Still, the biggest failure of the current economic leadership lies in failing to shore up national competitiveness and productivity over the last 3 ½ years. Or perhaps, on an even more alarming note, Pakistan during its tenure has in fact slipped in these two indexes. Nose diving export figures in their own right tell the sorry tale of competitiveness and productivity! The government has finally announced incentives to help resurrect exports, but not only is its package a year too late, it is also poorly termed, as it correlates itself to growth instead of the real problem on hand: to first arrest the continuous decline! On the productivity side, its growth in the Pak economy has been lowest ever and according to some local analysts the slowest since the country’s inception.

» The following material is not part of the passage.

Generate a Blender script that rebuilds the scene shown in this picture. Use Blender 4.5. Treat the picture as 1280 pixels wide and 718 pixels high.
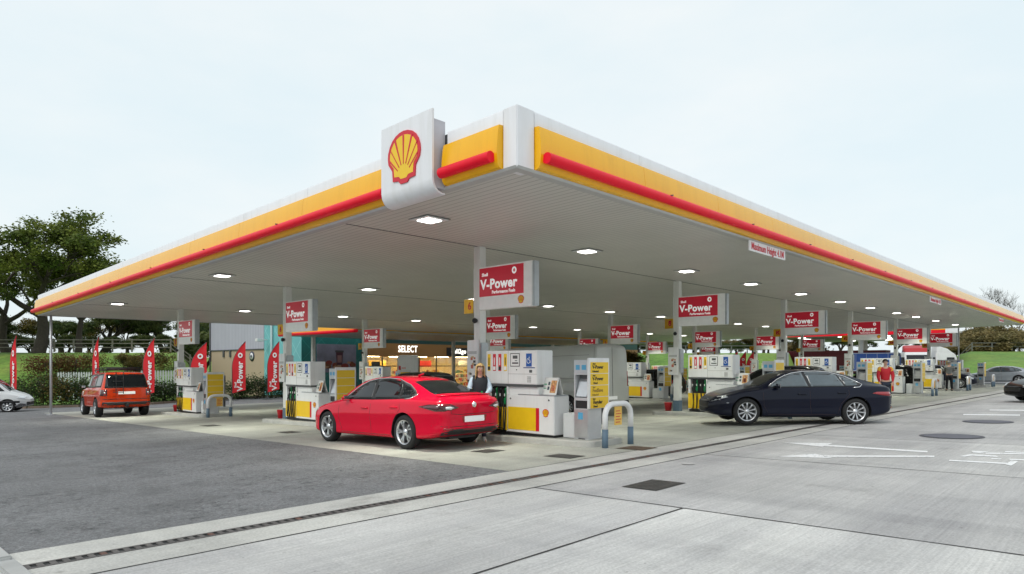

We all know that faster productivity growth is the basic source of resulting higher (legitimate) incomes and living standards (after discharging once honest tax obligations).

 

If not reversed, the productivity slowdown actually implies something close to a long-term stagnation in investment. The most obvious and a quick way to address this is to look at and remove excessive government regulations and to bring in economic reforms (operationally freeing-up the economy), where necessary. However, having literally wasted its time thus far in office from the perspective of ringing reforms, it seems highly unlikely that this government now at this stage of its term will make a serious attempt at it, because with each passing month the country will simply slip into the 2018 elections’ mode.